Corbin and I have been living together for about a year now, and I've known even since before we lived together that my sense of home comes from Corbin. I'm not sure I ever thought that a sense of home could come from a person, but I think sometimes people put too much stock in a space and the things in that space when really it's the people and the relationships that create a home.

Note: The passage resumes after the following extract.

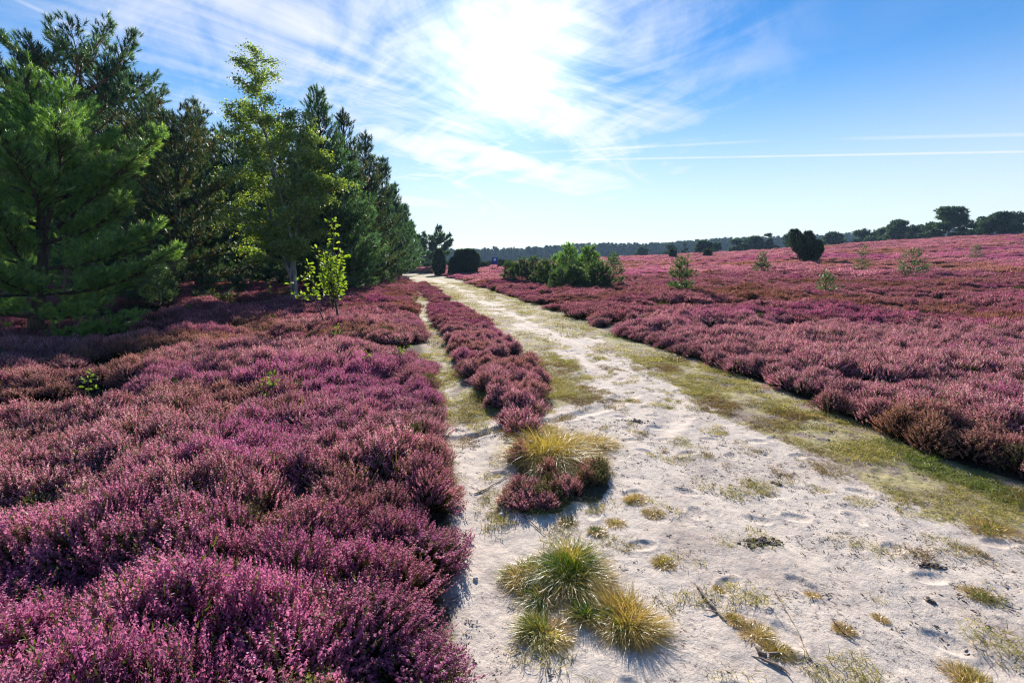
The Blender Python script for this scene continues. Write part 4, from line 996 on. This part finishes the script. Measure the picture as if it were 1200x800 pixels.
def foreground():
    tussock('largest yellow green grass tussock, top middle of the foreground group', 668, 672, .215, .19, 3200, 1, .6, 1.0)
    tussock('golden tussock at the left of the foreground group', 616, 674, .12, .13, 900, 2, .45)
    tussock('low green and straw tussock filling the middle left of the foreground group', 638, 698, .12, .12, 700, 3, .8)
    tussock('small yellow tussock at the bottom of the foreground group', 642, 742, .115, .10, 900, 4, .4, bx=1.25)
    tussock('green topped tussock at the right of the foreground group, casting a shadow', 730, 728, .15, .17, 1800, 5, .65)
    tussock('little dark green tuft between the bottom and the right tussock', 686, 722, .07, .12, 500, 6, .9)
    tussock('tall golden grass growing through the heather clump between the tracks', 655, 538, .36, .34, 4600, 7, .12, .7, None, .0035, lay=(.35, -.3))
    tussock('straw coloured tussock at the back of the heather clump between the tracks', 632, 506, .22, .18, 1100, 8, .2, .7, None, .003)
    tussock('loose golden tussock at the right rim of the heather clump', 694, 522, .22, .20, 1400, 9, .1, .7, None, .003)
    tussock('low russet grass tussock at the near rim of the heather clump', 606, 584, .13, .10, 600, 10, .5, .7, None, .003)
    G2 = 'little dry grass tufts on the sand road'
    small = [(778, 660, .07, .06, 'brown heathery tuft on the sand right of the tall tussock'), (745, 585, .10, .06, 'flat straw tuft right of the heather clump'), (765, 602, .08, .05, 'thin straw tuft beyond the brown heathery one'), (885, 742, .09, .06, 'straw tuft caught on the lower stick'), (862, 728, .05, .05, 'yellow tuft at the upper stick end'), (912, 765, .06, .06, 'reddish brown dry tuft beside the lower stick'),
             (1140, 795, .11, .07, 'yellow tuft at the bottom edge on the right'), (1145, 697, .08, .05, 'green tuft near the right edge of the sand'), (842, 690, .03, .03, 'tiny tuft between the two sticks'), (1032, 724, .04, .03, 'tiny straw tuft right of the reddish twig tuft'), (952, 697, .04, .03, 'tiny straw tuft in mid sand'), (988, 738, .05, .04, 'reddish twiggy tuft on open sand'),
             (722, 612, .08, .05, 'dry tuft just below the heather clump, right side'), (665, 612, .07, .06, 'fresh green tuft under the heather clump'), (700, 622, .06, .06, 'thin dark green tuft right of the fresh green one'), (1165, 620, .16, .08, 'bright green mossy tuft on the right verge'), (955, 488, .2, .08, 'olive tuft at the foot of the right heather'), (742, 470, .12, .05, 'dark flat tuft in the middle of the sand road')]
    for i, (px, py, r, h, lab) in enumerate(small):
        tussock(lab, px, py, r, h, int(260 + 3000 * r), 20 + i, {13: 1.0, 14: .9, 15: .9, 16: .9, 7: .8, 17: .9}.get(i, .25), .7, G2, .0028)
    stick('brown stick on the sand right of the tussocks, upper one', [(815, 686), (835, 712), (852, 730)], .008, 1)
    stick('pale bent stick at the bottom, lower one beside the straw tuft', [(886, 757), (902, 778), (925, 792)], .011, 2)
    stick('thin reddish twig beside the lower stick', [(912, 775), (925, 770), (940, 766)], .0025, 3, 'twig')
    stick('thin pale straw stalk lying across the sand road', [(905, 690), (920, 715), (935, 742), (948, 775)], .0028, 4, 'twig')
    stick('pale stick pointing from the narrow track to the heather clump', [(556, 577), (575, 567), (600, 556)], .005, 5)
    stick('dark twig at the foot of the heather clump', [(612, 604), (628, 618), (640, 628)], .004, 6, 'twig', mat=M_BARK_Y)
    stick('short dark twig in open sand beyond the reddish tuft', [(975, 728), (990, 745), (1002, 752)], .003, 7, 'twig', mat=M_BARK_Y)
    blob('stone', 'round white stone on the narrow track by the heather clump', 'stone', 588, 600, .018, 1, M_STONE)
    blob('stone', 'small pale grey stone half buried in the narrow track', 'stone', 557, 676, .014, 2, M_STONE)
    clods('largest patch of dark clods in mid sand', 893, 636, .15, 420, 1)
    clods('dark clods near the right side of the sand, smaller patch', 1092, 663, .08, 200, 2)
    clods('dark clods beyond the heather clump on the sand', 748, 494, .20, 260, 3)
    clods('single dark flattened clod at the upper right of the sand', 910, 566, .05, 120, 4)
    clods('dark rounded clods between the right patch and the bottom edge', 1090, 706, .05, 140, 5)

def blue_board():
    g = Geo(); x, y, z = spot(580, 70); t = empty('information_board', (x, y, gz1(x, y))); tag(t, 'small blue board with a white disc on posts beyond the junipers', 'sign')
    def box(geo, x0, x1, y0, y1, z0, z1):
        V = [(a, b, c) for a in (x0, x1) for b in (y0, y1) for c in (z0, z1)]
        geo.add(np.array(V, float), np.array([(0, 1, 3, 2), (4, 6, 7, 5), (0, 4, 5, 1), (2, 3, 7, 6), (0, 2, 6, 4), (1, 5, 7, 3)]))
    zt = at(580, 302, y)[2] - gz1(x, y)
    b = Geo(); box(b, -.42, .42, -.02, .02, zt - .95, zt); link('panel', b.mesh('panel', [bark_mat('blue_paint', (.012, .05, .30), (.018, .065, .36))]), t)
    for sx in (-.38, .38): p = Geo(); box(p, sx - .04, sx + .04, .022, .10, -.1, zt - .05); link('post', p.mesh('post', [M_WOOD]), t)
    d = Geo(); a = np.linspace(0, 2 * np.pi, 24, endpoint=False); V = np.concatenate([np.stack([.18 * np.cos(a), np.full(24, -.035), zt - .28 + .18 * np.sin(a)], -1), np.stack([.18 * np.cos(a), np.full(24, -.022), zt - .28 + .18 * np.sin(a)], -1), [[0, -.035, zt - .28]]])
    d.add(V, np.array([(i, (i + 1) % 24, 24 + (i + 1) % 24, 24 + i) for i in range(24)]), np.array([(48, (i + 1) % 24, i) for i in range(24)])); link('disc', d.mesh('disc', [bark_mat('white_paint', (.75, .75, .75), (.8, .8, .8))]), t)

# ------------------------------------------------------------------ light
SUN_EL, SUN_AZ = R(22), R(-.8)
def lights():
    s = bpy.data.lights.new('sun', 'SUN'); s.energy = 5.0; s.angle = R(.6); s.color = (1.0, .93, .82)
    o = bpy.data.objects.new('sun', s); COL.objects.link(o)
    d = Vector((math.sin(SUN_AZ) * math.cos(SUN_EL), math.cos(SUN_AZ) * math.cos(SUN_EL), math.sin(SUN_EL)))
    o.rotation_euler = d.to_track_quat('Z', 'Y').to_euler()
    w = bpy.data.worlds.new('World'); sc.world = w; w.use_nodes = True; nt = w.node_tree; nd, L = nt.nodes, nt.links; nd.clear()
    sky = nd.new('ShaderNodeTexSky'); sky.sky_type = 'NISHITA'; sky.sun_disc = False; sky.sun_elevation = SUN_EL; sky.sun_rotation = SUN_AZ; sky.altitude = 100; sky.air_density = 1.0; sky.dust_density = .0; sky.ozone_density = 3.0
    tc = nd.new('ShaderNodeTexCoord'); P = tc.outputs['Generated']
    def math_(op, a, b=None, c=None, clamp=False):
        x = nd.new('ShaderNodeMath'); x.operation = op; x.use_clamp = clamp
        for k, q in enumerate((a, b, c)):
            if q is None: continue
            if isinstance(q, (int, float)): x.inputs[k].default_value = q
            else: L.new(q, x.inputs[k])
        return x.outputs[0]
    def dot(v):
        x = nd.new('ShaderNodeVectorMath'); x.operation = 'DOT_PRODUCT'; L.new(P, x.inputs[0]); x.inputs[1].default_value = v; return x.outputs['Value']
    def mr(v, a, b, c=0, d_=1, sm=True):
        x = nd.new('ShaderNodeMapRange'); x.interpolation_type = 'SMOOTHSTEP' if sm else 'LINEAR'; L.new(v, x.inputs[0])
        for k, q in zip((1, 2, 3, 4), (a, b, c, d_)): x.inputs[k].default_value = q
        return x.outputs[0]
    sx = nd.new('ShaderNodeSeparateXYZ'); L.new(P, sx.inputs[0])
    # cirrus sheet: direction projected onto a high plane
    zz = math_('MAXIMUM', math_('ADD', sx.outputs[2], .10), .04)
    cx = nd.new('ShaderNodeCombineXYZ'); L.new(math_('DIVIDE', sx.outputs[0], zz), cx.inputs[0]); L.new(math_('DIVIDE', sx.outputs[1], zz), cx.inputs[1])
    mp = nd.new('ShaderNodeMapping'); mp.vector_type = 'TEXTURE'; mp.inputs['Rotation'].default_value = (0, 0, R(48)); mp.inputs['Scale'].default_value = (2.0, .85, 1); L.new(cx.outputs[0], mp.inputs[0])
    n1 = nd.new('ShaderNodeTexNoise'); n1.inputs['Scale'].default_value = 1.15; n1.inputs['Detail'].default_value = 9; n1.inputs['Roughness'].default_value = .62; n1.inputs['Distortion'].default_value = 1.3; L.new(mp.outputs[0], n1.inputs['Vector'])
    mp2 = nd.new('ShaderNodeMapping'); mp2.vector_type = 'TEXTURE'; mp2.inputs['Rotation'].default_value = (0, 0, R(128)); mp2.inputs['Scale'].default_value = (1.25, .62, 1); mp2.inputs['Location'].default_value = (3, 1, 0); L.new(cx.outputs[0], mp2.inputs[0])
    n2 = nd.new('ShaderNodeTexNoise'); n2.inputs['Scale'].default_value = 1.6; n2.inputs['Detail'].default_value = 8; n2.inputs['Roughness'].default_value = .58; n2.inputs['Distortion'].default_value = 1.6; L.new(mp2.outputs[0], n2.inputs['Vector'])
    # where the cirrus lies: a broad region ahead and to the left, clear to the right
    c0 = ray(500, 120); c0 = c0 / np.linalg.norm(c0)
    reg = mr(dot(tuple(c0)), .76, .96)
    fib = math_('ADD', math_('MULTIPLY', n1.outputs[0], .66), math_('MULTIPLY', n2.outputs[0], .34))
    cl = math_('MULTIPLY', mr(fib, .34, .64), math_('ADD', math_('MULTIPLY', reg, .9), .06))
    milk = mr(sx.outputs[2], .0, .36, .85, 0)
    cl = math_('MAXIMUM', cl, milk)
    # contrails
    for (a, b, wdt, amp, p0, p1) in (((700, 187), (1190, 178), .0026, .5, 640, 1300), ((640, 178), (900, 165), .0035, .28, 600, 930), ((980, 163), (1190, 158), .004, .25, 960, 1400), ((20, 0), (150, 62), .004, .35, -50, 220)):
        A = ray(*a); B = ray(*b); nrm = np.cross(A, B); nrm /= np.linalg.norm(nrm)
        dd = math_('ABSOLUTE', dot(tuple(nrm)))
        line = mr(dd, 0, wdt, amp, 0)
        # ends of the trail
        tdir = np.cross(nrm, (A + B) / np.linalg.norm(A + B)); q0 = ray(p0, a[1]); q1 = ray(p1, b[1]); q0 /= np.linalg.norm(q0); q1 /= np.linalg.norm(q1)
        s0, s1 = sorted((float(q0 @ tdir), float(q1 @ tdir))); tv = dot(tuple(tdir))
        line = math_('MULTIPLY', line, math_('MULTIPLY', mr(tv, s0, s0 + .08), mr(tv, s1 - .12, s1, 1, 0)))
        fw = dot(tuple((A + B) / np.linalg.norm(A + B))); line = math_('MULTIPLY', line, mr(fw, 0, .1))
        line = math_('MULTIPLY', line, mr(n2.outputs[0], .25, .6, .35, 1))
        cl = math_('ADD', cl, line)
    cl = math_('MULTIPLY', cl, 1, clamp=True)
    # thin cloud glows in the forward scattering round the sun
    sd = dot(tuple(d)); gl = mr(sd, .86, 1.0, 0, 1, False); gl = math_('POWER', gl, 5.0)
    g2 = math_('POWER', mr(sd, .975, 1.0, 0, 1, False), 3.0)
    amp = math_('ADD', SKY_CL, math_('MULTIPLY', gl, SKY_CL * .45))
    cc = nd.new('ShaderNodeVectorMath'); cc.operation = 'SCALE'; cc.inputs[0].default_value = (.95, .955, 1.0); L.new(amp, cc.inputs[3])
    hsv = nd.new('ShaderNodeHueSaturation'); hsv.inputs['Saturation'].default_value = 1.3; hsv.inputs['Hue'].default_value = .505; L.new(sky.outputs[0], hsv.inputs['Color'])
    mx = nd.new('ShaderNodeMix'); mx.data_type = 'RGBA'; L.new(math_('MULTIPLY', cl, .85), mx.inputs[0]); L.new(hsv.outputs[0], mx.inputs[6]); L.new(cc.outputs[0], mx.inputs[7])
    ad = nd.new('ShaderNodeVectorMath'); ad.operation = 'ADD'; L.new(mx.outputs[2], ad.inputs[0])
    gg = nd.new('ShaderNodeVectorMath'); gg.operation = 'SCALE'; gg.inputs[0].default_value = (1, .98, .93); L.new(math_('ADD', math_('MULTIPLY', gl, SKY_CL * .04), math_('MULTIPLY', g2, SKY_CL * .6)), gg.inputs[3]); L.new(gg.outputs[0], ad.inputs[1])
    bg = nd.new('ShaderNodeBackground'); bg.inputs['Strength'].default_value = .072; L.new(ad.outputs[0], bg.inputs[0])
    o2 = nd.new('ShaderNodeOutputWorld'); L.new(bg.outputs[0], o2.inputs[0])
SKY_CL = 7.0
def haze():
    me = bpy.data.meshes.new('haze'); x0, x1, y0, y1, z0, z1 = -500, 900, -40, 700, -12, 48
    V = [(a, b, c) for a in (x0, x1) for b in (y0, y1) for c in (z0, z1)]
    me.from_pydata(V, [], [(0, 1, 3, 2), (4, 6, 7, 5), (0, 4, 5, 1), (2, 3, 7, 6), (0, 2, 6, 4), (1, 5, 7, 3)])
    o = link('haze', me); tag(o, 'thin blue summer haze over the far wood', 'haze', kind='stuff')
    m, nt, nd, L = newmat('haze'); v = nd.new('ShaderNodeVolumePrincipled'); v.inputs['Color'].default_value = (.45, .68, 1, 1); v.inputs['Density'].default_value = .00038; v.inputs['Anisotropy'].default_value = 0
    out = nd.new('ShaderNodeOutputMaterial'); L.new(v.outputs[0], out.inputs['Volume']); me.materials.append(m)

build_ground(); heather_all(); verge_all(); litter_all(); left_trees(); small_plants(); far_things(); foreground(); blue_board(); lights()
HAZE = True
if HAZE: haze()

sc.view_settings.view_transform = 'Standard'; sc.view_settings.look = 'None'; sc.view_settings.gamma = 1; sc.view_settings.exposure = 1.12; sc.view_settings.use_curve_mapping = False
sc.render.engine = 'CYCLES'; cy = sc.cycles
cy.max_bounces = 8; cy.diffuse_bounces = 3; cy.glossy_bounces = 2; cy.transmission_bounces = 4; cy.volume_bounces = 0; cy.transparent_max_bounces = 6
cy.use_adaptive_sampling = True; cy.adaptive_threshold = .02; cy.use_denoising = True; cy.denoiser = 'OPENIMAGEDENOISE'; cy.denoising_prefilter = 'NONE'; cy.volume_step_rate = 4; cy.caustics_reflective = False; cy.caustics_refractive = False
cy.sample_clamp_indirect = 4; cy.filter_width = 1.2 if hasattr(cy, 'filter_width') else 1.5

I started this post earlier today and have had some time to think about it before finishing it. I wanted to examine the difference between that sense of family and the sense of home. I've decided that I think it's all about the crucial relationships in life. Growing up, it was my family, as it is for a lot of people. They provided for me, I saw them every day, they knew me and what was going on in my life. As I grew older, they became less given in my life and more human. They were no longer just my mom, dad, sisters, these people that were in my life without my consent. They were people who had feelings similar to mine. They thought about the world in ways I thought about the world. This brought us closer as people, but also distanced us in a way-- it put them on the same level as the rest of the world. Then Corbin became the primary relationship in my life, and he became the person who knows me best. The sense of comfort I get from him is based on our intimate knowledge of each other, the way we support each other, the way we encourage each other, fight with each other, yell at each other, apologize to each other, laugh with each other. And that's home to me. My family is my family, and when I'm around them I'll always feel the familiarity of the dynamic that I grew up with. They are crucial to my life, but they're no longer the people who know me best.


p.s. I feel that this whole situation may be specific to my age and where I am in my life. At some point the definition of  "family" will change. For now it's mom, dad, sisters. But in the future it may be husband, kids. This whole feeling of family vs. home will probably change, but that's to be expected given that it already has.